Only lines with the string "scene" matter here; gather them from the material below.

[START DATA]

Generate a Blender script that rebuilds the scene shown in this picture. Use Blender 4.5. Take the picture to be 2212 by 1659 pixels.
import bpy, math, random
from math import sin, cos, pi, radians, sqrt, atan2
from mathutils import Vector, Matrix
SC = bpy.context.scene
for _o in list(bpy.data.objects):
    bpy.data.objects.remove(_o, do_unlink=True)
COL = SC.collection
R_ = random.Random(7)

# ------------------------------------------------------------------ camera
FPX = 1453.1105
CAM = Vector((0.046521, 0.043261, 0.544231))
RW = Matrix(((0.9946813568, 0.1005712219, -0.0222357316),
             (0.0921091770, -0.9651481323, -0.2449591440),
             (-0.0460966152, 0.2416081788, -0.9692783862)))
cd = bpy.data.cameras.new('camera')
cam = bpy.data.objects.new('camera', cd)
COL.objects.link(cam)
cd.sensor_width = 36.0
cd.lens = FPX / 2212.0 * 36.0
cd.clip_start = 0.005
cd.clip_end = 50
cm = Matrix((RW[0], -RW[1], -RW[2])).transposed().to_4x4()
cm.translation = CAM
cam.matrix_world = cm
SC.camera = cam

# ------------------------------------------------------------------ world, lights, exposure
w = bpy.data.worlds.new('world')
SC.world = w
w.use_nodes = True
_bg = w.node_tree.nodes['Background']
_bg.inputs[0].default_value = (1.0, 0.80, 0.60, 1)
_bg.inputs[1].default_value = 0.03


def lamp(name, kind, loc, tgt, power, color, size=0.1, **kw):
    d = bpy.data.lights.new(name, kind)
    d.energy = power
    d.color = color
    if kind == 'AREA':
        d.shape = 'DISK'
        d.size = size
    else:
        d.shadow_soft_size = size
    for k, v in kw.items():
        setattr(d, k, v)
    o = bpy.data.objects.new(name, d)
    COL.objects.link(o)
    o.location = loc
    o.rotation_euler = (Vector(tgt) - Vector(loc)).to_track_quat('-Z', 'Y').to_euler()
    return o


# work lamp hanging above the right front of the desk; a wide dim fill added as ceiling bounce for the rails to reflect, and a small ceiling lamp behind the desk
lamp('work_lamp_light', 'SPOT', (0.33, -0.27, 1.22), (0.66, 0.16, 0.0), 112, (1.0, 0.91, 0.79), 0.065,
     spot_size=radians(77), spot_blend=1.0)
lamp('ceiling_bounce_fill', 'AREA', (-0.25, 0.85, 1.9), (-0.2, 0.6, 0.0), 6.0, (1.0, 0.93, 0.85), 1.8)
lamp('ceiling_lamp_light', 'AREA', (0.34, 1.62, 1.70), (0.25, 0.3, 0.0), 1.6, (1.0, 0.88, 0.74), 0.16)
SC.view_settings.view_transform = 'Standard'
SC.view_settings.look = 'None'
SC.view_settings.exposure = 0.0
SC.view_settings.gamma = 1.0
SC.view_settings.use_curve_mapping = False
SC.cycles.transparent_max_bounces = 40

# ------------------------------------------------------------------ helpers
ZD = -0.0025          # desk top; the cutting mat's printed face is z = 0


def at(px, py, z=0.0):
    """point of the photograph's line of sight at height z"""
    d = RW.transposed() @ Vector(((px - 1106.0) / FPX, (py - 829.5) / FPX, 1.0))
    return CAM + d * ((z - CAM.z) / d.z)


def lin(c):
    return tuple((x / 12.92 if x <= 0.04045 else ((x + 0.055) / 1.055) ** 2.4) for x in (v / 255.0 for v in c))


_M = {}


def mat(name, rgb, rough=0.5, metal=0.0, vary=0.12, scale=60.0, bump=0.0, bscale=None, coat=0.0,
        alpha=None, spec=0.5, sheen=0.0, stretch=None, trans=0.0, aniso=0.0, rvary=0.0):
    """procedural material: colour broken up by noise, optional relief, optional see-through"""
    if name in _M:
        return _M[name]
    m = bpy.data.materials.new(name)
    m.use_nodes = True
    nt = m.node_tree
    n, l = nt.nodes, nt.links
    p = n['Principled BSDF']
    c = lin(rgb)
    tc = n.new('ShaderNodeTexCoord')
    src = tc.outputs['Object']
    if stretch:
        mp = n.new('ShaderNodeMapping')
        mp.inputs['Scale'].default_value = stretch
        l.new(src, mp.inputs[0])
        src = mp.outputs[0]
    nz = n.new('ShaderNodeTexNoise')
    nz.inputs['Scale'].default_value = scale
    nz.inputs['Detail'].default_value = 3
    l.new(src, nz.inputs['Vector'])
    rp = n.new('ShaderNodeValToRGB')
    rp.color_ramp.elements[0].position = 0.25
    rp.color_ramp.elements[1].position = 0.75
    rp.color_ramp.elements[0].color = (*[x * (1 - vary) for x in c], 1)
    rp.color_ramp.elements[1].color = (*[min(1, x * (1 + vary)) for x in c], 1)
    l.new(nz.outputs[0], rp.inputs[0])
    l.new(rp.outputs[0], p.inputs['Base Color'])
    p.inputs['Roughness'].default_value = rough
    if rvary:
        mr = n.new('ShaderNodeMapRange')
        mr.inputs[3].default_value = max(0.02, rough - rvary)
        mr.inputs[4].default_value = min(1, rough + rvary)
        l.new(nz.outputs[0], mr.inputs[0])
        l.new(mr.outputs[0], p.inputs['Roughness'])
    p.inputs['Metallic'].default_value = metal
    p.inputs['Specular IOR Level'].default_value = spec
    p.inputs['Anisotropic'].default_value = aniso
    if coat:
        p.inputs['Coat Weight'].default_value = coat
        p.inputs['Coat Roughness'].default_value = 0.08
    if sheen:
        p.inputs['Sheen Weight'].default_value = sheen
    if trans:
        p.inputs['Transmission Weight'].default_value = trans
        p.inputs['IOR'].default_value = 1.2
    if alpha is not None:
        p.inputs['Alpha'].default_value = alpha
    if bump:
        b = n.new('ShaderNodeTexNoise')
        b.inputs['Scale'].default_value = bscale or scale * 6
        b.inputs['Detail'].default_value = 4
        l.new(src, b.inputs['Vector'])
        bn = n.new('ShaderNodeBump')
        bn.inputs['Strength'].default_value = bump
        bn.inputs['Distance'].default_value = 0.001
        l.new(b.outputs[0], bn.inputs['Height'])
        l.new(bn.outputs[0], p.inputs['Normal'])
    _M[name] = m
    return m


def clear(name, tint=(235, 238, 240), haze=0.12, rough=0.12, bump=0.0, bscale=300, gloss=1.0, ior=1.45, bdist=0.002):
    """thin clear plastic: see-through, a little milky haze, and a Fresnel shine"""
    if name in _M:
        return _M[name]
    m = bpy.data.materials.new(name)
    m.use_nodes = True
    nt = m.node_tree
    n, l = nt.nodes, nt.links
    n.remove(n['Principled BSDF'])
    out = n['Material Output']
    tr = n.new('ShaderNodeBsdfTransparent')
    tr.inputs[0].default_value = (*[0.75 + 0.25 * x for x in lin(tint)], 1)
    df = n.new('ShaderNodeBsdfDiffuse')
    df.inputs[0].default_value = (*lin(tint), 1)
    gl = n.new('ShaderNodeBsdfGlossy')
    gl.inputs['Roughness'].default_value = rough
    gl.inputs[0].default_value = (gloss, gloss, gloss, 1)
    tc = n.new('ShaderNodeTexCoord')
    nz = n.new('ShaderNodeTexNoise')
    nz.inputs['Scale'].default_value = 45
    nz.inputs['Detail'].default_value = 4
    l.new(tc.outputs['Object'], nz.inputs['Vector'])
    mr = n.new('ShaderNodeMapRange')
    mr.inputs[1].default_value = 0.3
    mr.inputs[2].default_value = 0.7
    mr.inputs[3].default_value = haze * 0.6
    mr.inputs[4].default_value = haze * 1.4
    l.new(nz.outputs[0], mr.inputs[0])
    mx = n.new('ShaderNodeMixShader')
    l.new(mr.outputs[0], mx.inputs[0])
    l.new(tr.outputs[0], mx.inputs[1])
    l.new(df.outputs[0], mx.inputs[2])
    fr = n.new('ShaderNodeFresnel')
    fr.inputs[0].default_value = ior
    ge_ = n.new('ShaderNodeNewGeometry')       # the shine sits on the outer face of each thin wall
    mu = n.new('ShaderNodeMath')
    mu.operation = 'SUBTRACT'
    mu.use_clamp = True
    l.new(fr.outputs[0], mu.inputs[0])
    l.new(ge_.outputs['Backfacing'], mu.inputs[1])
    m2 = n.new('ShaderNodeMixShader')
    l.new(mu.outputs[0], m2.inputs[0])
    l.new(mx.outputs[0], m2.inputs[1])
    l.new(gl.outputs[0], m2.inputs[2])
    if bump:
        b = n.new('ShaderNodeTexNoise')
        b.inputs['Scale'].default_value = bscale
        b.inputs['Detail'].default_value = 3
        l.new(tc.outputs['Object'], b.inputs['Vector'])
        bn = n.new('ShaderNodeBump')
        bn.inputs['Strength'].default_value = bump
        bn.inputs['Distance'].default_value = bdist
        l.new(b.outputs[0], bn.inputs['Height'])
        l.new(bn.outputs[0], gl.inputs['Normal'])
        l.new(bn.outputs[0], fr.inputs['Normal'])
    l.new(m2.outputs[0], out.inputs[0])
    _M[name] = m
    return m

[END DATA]

▸ **RESPONSE**
Generate a Blender script that rebuilds the scene shown in this picture. Use Blender 4.5. Take the picture to be 2212 by 1659 pixels.
SC = bpy.context.scene